У него нашли записи, и он не сказал себе: лучше умереть, чем расшифровать их. Он расшифровал! Выдал имена. Выдал явки. Привел агентов гестапо на нелегальную квартиру к Штыху. Послал их на квартиру Дворжака, где были Вацлавек и Кропачек. Выдал Аничку. Выдал и Лиду, смелую, стойкую девушку, которая любила его. Достаточно было нескольких ударов, чтобы он выдал половину того, что знал. А потом, решив, что меня нет в живых и некому будет его уличить, он рассказал и остальное.
Мне от этого хуже не стало. Я был в руках гестапо – что могло быть хуже? Наоборот: его показания явились исходным материалом, который лег в основу всего следствия и как бы дал начало цепи, дальнейшие звенья которой держал в руках я, а гестапо они были очень нужны. Только поэтому меня и большую часть нашей группы не казнили в первые же дни осадного положения. Выполни Мирек свой долг, эта группа вообще не попала бы в руки гестапо. Обоих нас давно уже не было бы в живых, но другие уцелели бы и продолжали работу.
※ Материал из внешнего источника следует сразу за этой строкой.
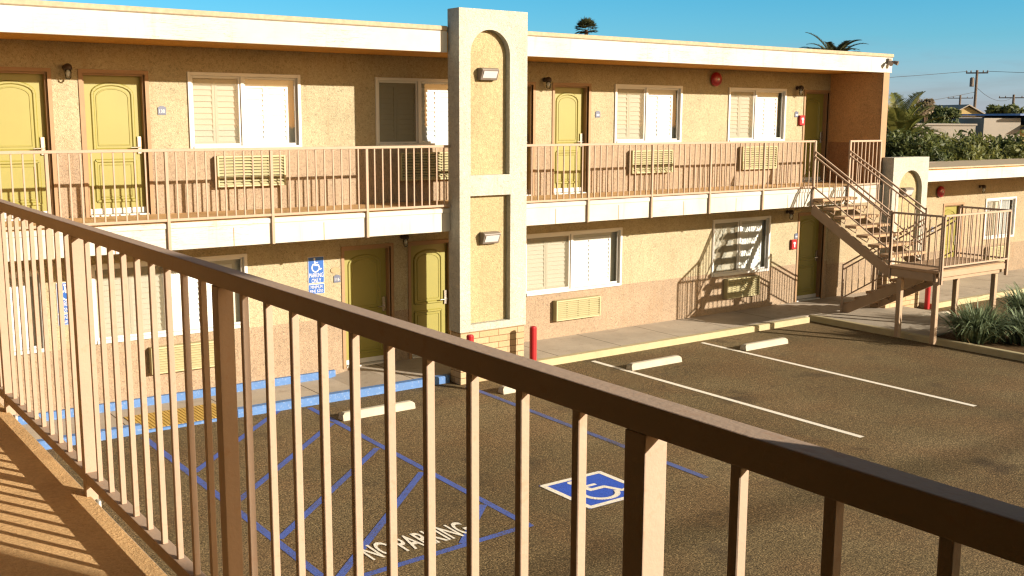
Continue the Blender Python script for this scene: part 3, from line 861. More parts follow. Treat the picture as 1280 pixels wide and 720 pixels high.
def ac_unit(x0, x1, z0, z1, label, Y=FW):
    r = thing('air_conditioner', ((x0+x1)/2,Y,z0), label, 'air conditioner', 'through-wall air conditioners')
    d = .13; b = MB()
    b.box(x0,Y-d,z0,x0+.03,Y-.001,z1); b.box(x1-.03,Y-d,z0,x1,Y-.001,z1)
    b.box(x0+.03,Y-d,z1-.03,x1-.03,Y-.001,z1); b.box(x0+.03,Y-d,z0,x1-.03,Y-.001,z0+.03)
    b.build('casing', M['ac'], r, bevel=.004)
    b = MB(); n = 9; p = (z1-z0-.06)/n
    for i in range(n):
        zc = z0+.03+p*(i+.5)
        b.add([(x0+.03,Y-d+.005,zc-p*.36),(x1-.03,Y-d+.005,zc-p*.36),(x1-.03,Y-d+.045,zc+p*.16),(x0+.03,Y-d+.045,zc+p*.16),
               (x0+.03,Y-d+.005,zc-p*.36+.008),(x1-.03,Y-d+.005,zc-p*.36+.008),(x1-.03,Y-d+.045,zc+p*.16+.012),(x0+.03,Y-d+.045,zc+p*.16+.012)],
              [(0,3,2,1),(4,5,6,7),(0,1,5,4),(1,2,6,5),(2,3,7,6),(3,0,4,7)])
    for k in range(1, 4):
        xx = x0+(x1-x0)*k/4; b.box(xx-.003,Y-d+.012,z0+.03,xx+.003,Y-d+.046,z1-.03)
    b.build('grille', M['ac'], r)
    b = MB(); b.box(x0+.03,Y-.06,z0+.03,x1-.03,Y-.05,z1-.03); b.build('coil', M['dark'], r)
ac_unit(6.21,7.36,3.36,3.85,'cream air conditioner behind the railing under the leftmost upper window')
ac_unit(9.52,10.67,3.36,3.85,'air conditioner half in the pillar shadow under the upper window left of the tall pillar')
ac_unit(14.97,16.12,3.34,3.81,'cream air conditioner under the upper window right of the tall pillar')
ac_unit(18.27,19.42,3.34,3.85,'cream air conditioner under the rightmost upper window')
ac_unit(5.04,6.15,.50,.92,'cream air conditioner low on the wall seen through the near balusters')
ac_unit(13.03,14.18,.47,.88,'cream air conditioner under the wide ground floor window by the red bollard')
ac_unit(17.93,19.0,.45,.90,'cream air conditioner in the stair shadow under the ground floor window')
ac_unit(28.6,29.7,.45,.90,'pale air conditioner under the annex window', FW+.002)

def parking_sign(x0, z0, label, w=.30, h=.64, Y=FW):
    r = thing('parking_sign', (x0+w/2,Y,z0), label, 'parking sign', 'blue accessible parking signs')
    y = Y-.012; hl = h*.27
    b = MB()
    b.box(x0,y,z0+hl+.012,x0+w,Y-.001,z0+h); b.build('upper_board', M['signwhite'], r, bevel=.008)
    b = MB(); b.box(x0,y,z0,x0+w,Y-.001,z0+hl); b.build('lower_board', M['signwhite'], r, bevel=.008)
    b = MB(); g = .010
    for (a, c) in ((z0+hl+.012,z0+h),(z0,z0+hl)):
        b.quad((x0+g,y-.0015,a+g),(x0+w-g,y-.0015,a+g),(x0+w-g,y-.0015,c-g),(x0+g,y-.0015,c-g))
    b.build('blue_field', M['signblue'], r)
    xf = lambda cx, cz: (lambda p: (cx+p[0], y-.003, cz+p[1]))
    cx = x0+w/2
    text_mesh('lettering', 'PARKING', .075, M['signwhite'], r, xf(cx, z0+hl+.15), width=w*.86)
    text_mesh('lettering', 'ONLY', .075, M['signwhite'], r, xf(cx, z0+hl+.058), width=w*.58)
    text_mesh('lettering', 'MINIMUM', .055, M['signwhite'], r, xf(cx, z0+hl*.70), width=w*.72)
    text_mesh('lettering', 'FINE $250', .055, M['signwhite'], r, xf(cx, z0+hl*.28), width=w*.80)
    b = MB(); isa(b, lambda p, d: (cx-.115+p[0]*.235, y-.003-d*.5, z0+h-.275+p[1]*.26)); b.build('wheelchair_figure', M['signwhite'], r, recalc=False)
parking_sign(7.76, 1.49, 'blue and white accessible parking sign beside the oval plaque')
parking_sign(3.74, 1.40, 'blue parking sign showing as a sliver between the near balusters')

# twin floodlight on the roof corner
r = thing('floodlight', (21.45,WK-.05,5.72), 'twin bronze floodlight at the right roof corner', 'floodlight')
b = MB(); b.box(21.40,WK-.09,5.72,21.50,WK-.032,5.82); b.build('bracket', M['housing'], r)
for s_, e in ((-1,(21.22,14.70,5.60)),(1,(21.58,14.68,5.66))):
    a = Vector((21.45+.04*s_,WK-.08,5.76)); e = Vector(e); d = (e-a).normalized()
    b = MB(); b.tube([a, a+d*.05, a+d*.07, a+d*.17], [.016,.02,.036,.05], 12); b.build('lamp_head', M['housing'], r, smooth=False)

# ------------------------------------------------------------------ railings
def rail_run(name, label, group, x0, x1, y, zb, zt, posts, gaps=11, post_bottom=2.58, postw=.045, bal=.02, cap=.045, side=0):
    root = thing(name, (x0,y,zb), label, 'railing', group)
    b = MB(); b.box(x0,y-cap/2,zt-.042,x1,y+cap/2,zt); b.build('top_rail', M['rail'], root, bevel=.004)
    b = MB(); b.box(x0,y-.02,zb,x1,y+.02,zb+.038); b.build('bottom_rail', M['rail'], root, bevel=.004)
    for p in posts:
        b = MB(); b.box(p-postw/2,y-postw/2-.004,post_bottom,p+postw/2,y+postw/2-.006,zt-.043); b.build('post', M['rail'], root, bevel=.004)
    pr = None
    edges = sorted(posts)
    allx = []
    step = 1.58/gaps
    e0 = edges[0]; k = 1
    while e0-k*step > x0+.02: allx.append(e0-k*step); k += 1
    for a, c in zip(edges[:-1], edges[1:]):
        n = max(1, round((c-a)/step))
        allx += [a+(c-a)*i/n for i in range(1, n)]
    e1 = edges[-1]; k = 1
    while e1+k*step < x1-.02: allx.append(e1+k*step); k += 1
    b = MB(); X = allx[0]; b.box(X-bal/2,y-bal/2,zb+.0385,X+bal/2,y+bal/2,zt-.0425)
    pr = b.build('baluster', M['rail'], root)
    place_copies(pr, [(xx-X,0,0) for xx in allx[1:]], root)
    return root
rail_run('walkway_railing','tan metal railing of the upper walkway left of the tall pillar','upper walkway railings',1.1,9.655,15.0,3.0,4.015,[1.82,3.38,4.95,6.51,8.10])
rail_run('walkway_railing','tan metal railing of the upper walkway between the tall pillar and the stairs','upper walkway railings',11.035,19.02,15.0,2.99,4.01,[12.64,14.22,15.80,17.38,18.99])
rail_run('end_railing','short tan railing at the walkway end above the stair head','upper walkway railings',20.2,21.35,15.0,2.99,4.0,[20.22,21.33])

# near railing along Y (beside the camera)
NX = 1.05
root = thing('near_railing', (NX,4,2.98), 'large brown railing running diagonally across the foreground', 'railing')
b = MB(); b.box(NX-.022,-6,4.012,NX+.022,14.97,4.0575); b.build('top_rail', M['rail'], root, bevel=.0025, seg=2)
b = MB(); b.box(NX-.020,-6,3.035,NX+.022,14.97,3.078); b.build('bottom_rail', M['rail'], root, bevel=.0025, seg=2)
PY = [-4.2,-2.43,-.66,1.107,2.768,4.265,5.76,7.26,8.76,10.26,11.76,13.26,14.95]
for y in PY:
    b = MB(); b.box(NX-.022,y-.022,2.60,NX+.0225,y+.022,4.0115); p = b.build('post', M['rail'], root, bevel=.002, seg=2)
    b = MB(); b.box(1.0632,y-.05,2.80,1.0275+.0005,y+.05,2.96); 
    b = MB(); b.box(1.0635,y-.055,2.74,1.073,y+.055,2.965); b.build('mounting_plate', M['white'], p)
bys = []
for a, c in zip(PY[:-1], PY[1:]):
    n = round((c-a)/.151); bys += [a+(c-a)*i/n for i in range(1, n)]
bys = [y for y in bys if y > 1.1] + [.926, .775, .621, .47, .319, .168, .017, -.134, -.285, -.436]
bys.sort()
b = MB(); b.box(NX-.009,bys[0]-.009,3.0785,NX+.009,bys[0]+.009,4.0115); pr = b.build('baluster', M['rail'], root, bevel=.0015)
place_copies(pr, [(0,y-bys[0],0) for y in bys[1:]], root)

# ------------------------------------------------------------------ staircase
st = thing('staircase', (20.2,13.4,.12), 'tan steel staircase with landing on posts at the right end of the walkway', 'staircase')
LZ = 1.53
# upper flight
def flight(x0, x1, ys, zs, ya, za, yb, zb_):
    for x in (x0, x1):
        b = MB(); b.slope((x,ya,za),(x,yb,zb_),.05,.24); b.build('stringer', M['stair'], st)
    for (y0, y1), z in zip(ys, zs):
        b = MB(); b.box(x0-.03 if x0 < 20 else x0+.03, y0, z-.055, x1+.03 if x0 < 20 else x1-.03, y1, z)
        t = b.build('tread', M['tread'], st, bevel=.006)
        for x in (x0+.045, x1-.045):
            c = MB(); c.bar((x,y1-.02,z-.06),(x,y0+.05,z-.15),.02,.012); c.bar((x,y0+.03,z-.06),(x,y0+.06,z-.15),.02,.012)
            c.build('tread_bracket', M['rail'], t)
ys = []; zs = []
for i in range(7):
    y1 = 15.0-.292*i; ys.append((y1-.285, y1)); zs.append(2.76-.172*i)
flight(19.03, 20.17, ys, zs, 15.02, 2.53, 12.98, 1.36)
ys = []; zs = []
for i in range(7):
    y0 = 13.02+.29*i; ys.append((y0, y0+.285)); zs.append(1.36-.172*i)
flight(20.29, 21.37, ys, zs, 13.02, 1.19, 15.05, 0.02+.12)
# landing
b = MB(); b.box(18.96,11.86,LZ-.06,21.42,13.0,LZ); lp = b.build('landing_platform', M['tread'], st, bevel=.01)
b = MB(); b.box(19.0,11.93,LZ-.22,21.38,11.98,LZ-.061); b.box(19.0,12.90,LZ-.22,21.38,12.95,LZ-.061); b.box(18.98,11.98,LZ-.22,19.04,12.90,LZ-.061); b.box(21.34,11.98,LZ-.22,21.40,12.90,LZ-.061)
b.box(20.15,11.98,LZ-.2,20.21,12.90,LZ-.061)
b.build('landing_beam', M['stair'], st)
for (x, y) in ((19.07,12.76),(19.03,11.93),(21.08,12.76),(21.10,11.92)):
    b = MB(); b.box(x-.05,y-.05,.06,x+.05,y+.05,LZ-.222); b.build('landing_post', M['stair'], st, bevel=.006)
b = MB(); b.box(18.965,11.845,LZ-.13,21.415,11.858,LZ-.02); b.build('landing_fascia', M['stair'], st)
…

Трус теряет больше, чем собственную жизнь. Так было и с Миреком. Дезертир славной армии, он обрек себя на презрение даже самого гнусного из врагов. И, оставаясь в живых, он не жил, ибо коллектив отверг его. Позднее он пытался как-то загладить свою вину, но коллектив не принял его. А отверженность в тюрьме много страшнее, чем где бы то ни было.
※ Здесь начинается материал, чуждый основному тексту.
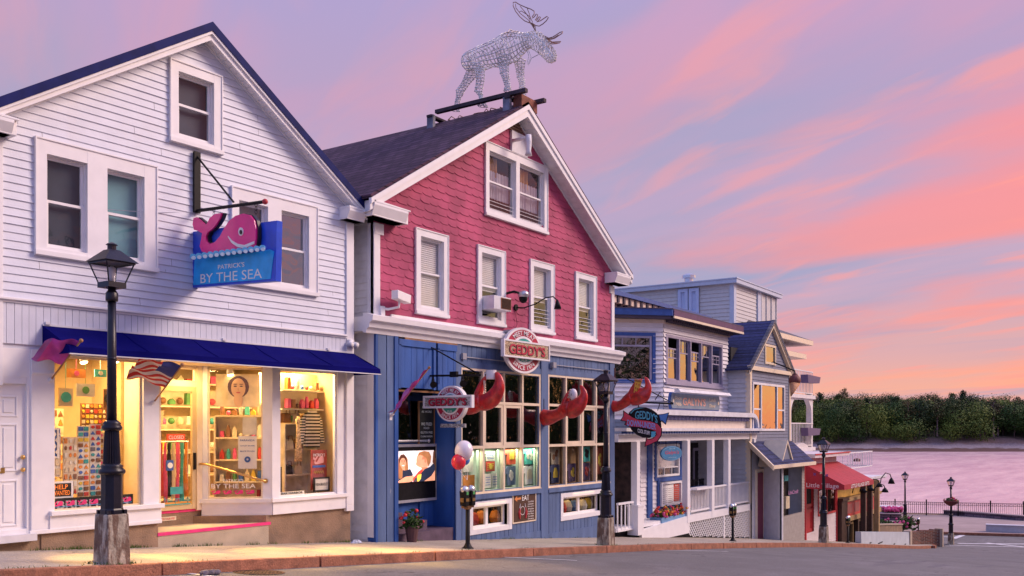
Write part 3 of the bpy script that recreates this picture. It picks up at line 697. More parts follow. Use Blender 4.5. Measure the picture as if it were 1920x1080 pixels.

… Узник и одиночество – эти понятия принято отождествлять. Но это великое заблуждение. Узник не одинок, тюрьма – это большой коллектив, и даже самая строгая изоляция не может никого оторвать от коллектива, если человек не изолирует себя сам.
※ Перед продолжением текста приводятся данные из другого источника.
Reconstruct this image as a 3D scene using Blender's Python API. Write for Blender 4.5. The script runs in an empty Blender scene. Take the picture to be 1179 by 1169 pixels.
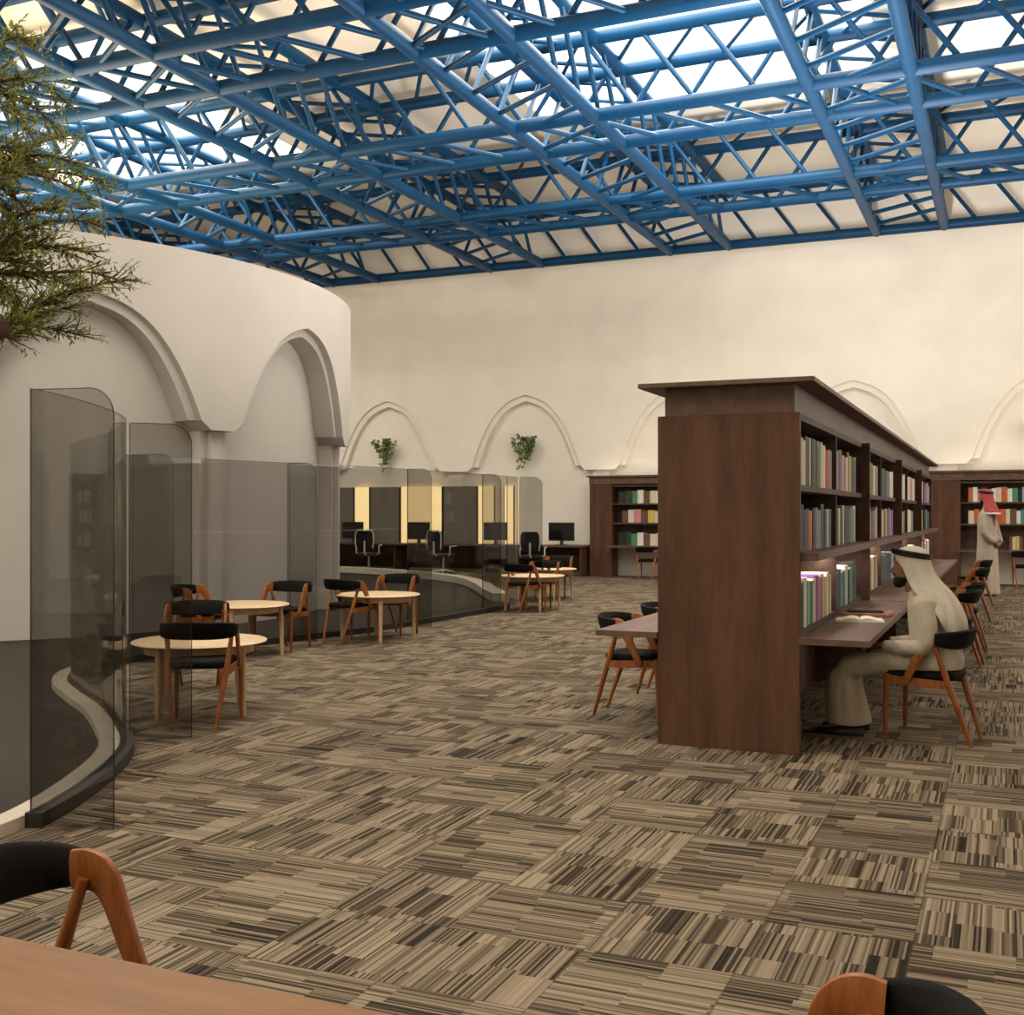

В тюрьме братство порабощенных подвергается особенно тяжкому гнету, но этот гнет сплачивает и закаляет людей, обостряет их восприимчивость. Для этого братства стены – не преграда: ведь и стены живут и говорят условными стуками. Тюремное братство объединяет камеры всего этажа, связанного общими страданиями, общей стражей, общими коридорными и общими получасовыми прогулками на свежем воздухе, во время которых бывает достаточно одного слова или жеста, чтобы передать важное сообщение и спасти чью-то жизнь. Поездки на допрос, сидение в «кино» и возвращение в Панкрац объединяют все тюремное братство. Это братство немногих слов и больших услуг. Простое рукопожатие или тайком переданная сигарета раздвигают прутья решетки, за которую ты был посажен, выводят человека из одиночества, которым его хотели сломить. У камер есть руки: ты чувствуешь, как они тебя поддерживают, чтобы ты не упал, когда ты, измученный, возвращаешься с допроса. Из этих рук ты получаешь пищу, когда враги стараются уморить тебя голодом. У камер есть глаза: они смотрят на тебя, когда ты идешь на казнь, и ты знаешь, что должен шагать твердо, ибо твои братья видят тебя и ты не смеешь неверным шагом ослабить их волю, заронить сомнение в их сердце. Это братство истекает кровью, но оно неодолимо. Еслибы не его помощь, не снести бы тебе и одной десятой своего бремени. Ни тебе, ни кому другому.